En Brasil, 2013 marcó el parteaguas. El país se vio envuelto en una crisis inicialmente de orden financiero, que marcaría luego el inicio de un ciclo de protestas, una «apertura societaria», como propone pensarla el sociólogo Breno Bringel, visible en la confluencia y disputa en la calle de sectores con tradiciones políticas muy diversas: desde el alteractivista (con fuerte protagonismo en el Movimiento Pase Libre), el campo liberal-conservador (que apoyó la operación Lava Jato y mantendría una política agresiva contra el «campo popular-democrático» representado por el pt), hasta el temido campo autoritario-reaccionario (de talante antidemocrático, nostálgico de la dictadura militar)[xi]. El fin del ciclo progresista en Brasil es conocido: el golpe de Estado parlamentario contra Rousseff consolidó la «radicalización conservadora»[xii] con Michel Temer. Posteriormente, en 2018, el encarcelamiento de Lula y la imposibilidad de que este se presentara a elecciones generales pusieron de manifiesto la debilidad del campo popular-democrático (del pt y de los movimientos sociales que lo acompañaron, entre ellos el Movimiento de los Trabajadores Rurales Sin Tierra, mst) y habilitaron discursos de carácter antidemocrático, promovidos desde el campo autoritario-reaccionario. Se inició así el pasaje de una derecha más conservadora y neoliberal, que accedió a través de un golpe parlamentario, al de una nueva derecha radical, que lo hizo por la vía de las urnas. En contraste con Argentina, la polarización no irrumpió en un periodo de auge económico, sino que coincidió con el fin del boom de los commodities y el agotamiento del «pacto lulista» hacia 2013.

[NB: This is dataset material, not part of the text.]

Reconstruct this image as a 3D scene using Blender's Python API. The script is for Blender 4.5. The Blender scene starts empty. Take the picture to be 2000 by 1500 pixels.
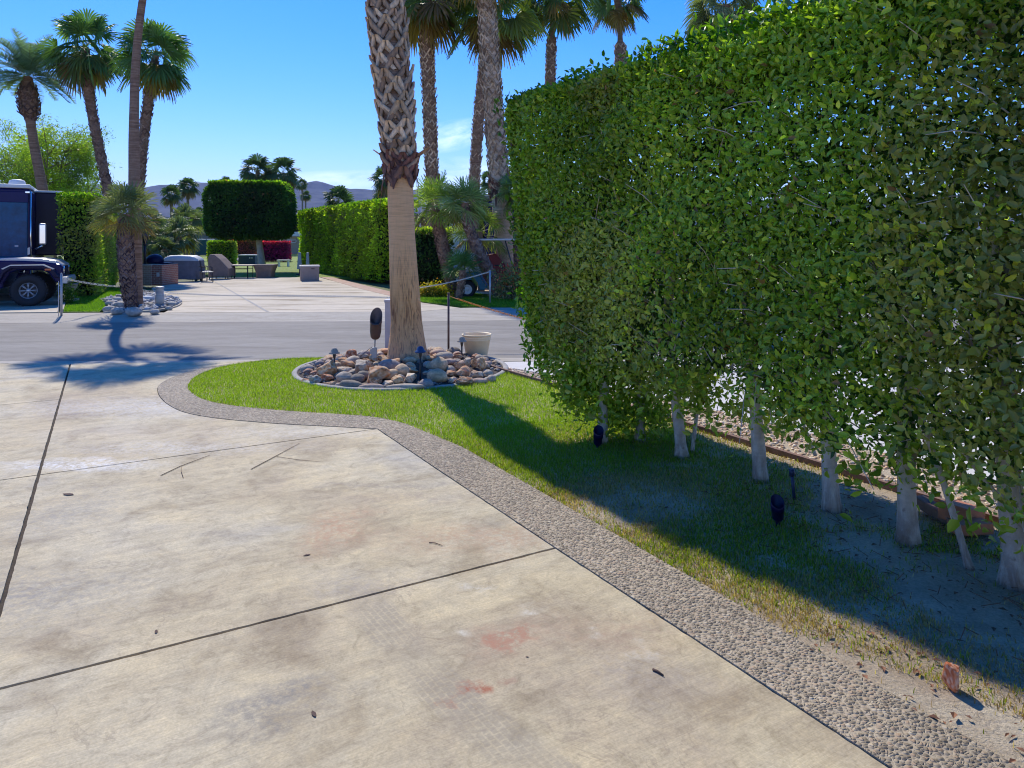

Argentina hizo el pasaje a una derecha conservadora y neoliberal, aunque por la vía democrática. En 2015, el ascenso de Macri se dio en un contexto de intensificación de la polarización, en el cual confluyeron el cansancio respecto a una sobreactuada épica populista y los primeros impactos de la crisis económica. Una parte importante de la sociedad planteaba la necesidad de una alternancia, algo que brindara una bocanada de aire fresco en términos políticos y que, al mismo tiempo, abriera la posibilidad a un mejoramiento de sus oportunidades económicas. En ese marco, la centroderecha antikirchnerista logró articular otras demandas, por ejemplo, las promesas de crecimiento económico, de mano de la eficiencia económica (la prometida «lluvia de inversiones»); esta se vinculó con la demanda de las clases medias urbanas y rurales, pequeños y medianos empresarios y economías regionales, que votaron a Macri porque creyeron que, siendo empresario (y, además, hijo de inmigrantes europeos), este podría entenderlos y apoyarlos. Asimismo, no pocos argentinos de clase media baja también lo votaron en contra de la «patria asistencialista», para confirmar su distancia en relación con los más pobres, asistidos por el Estado. Cerraba fuertemente la cadena de equivalencias el discurso contra la corrupción y la promesa de un orden normal republicano, menos conflictivo y pospolítico[xiii].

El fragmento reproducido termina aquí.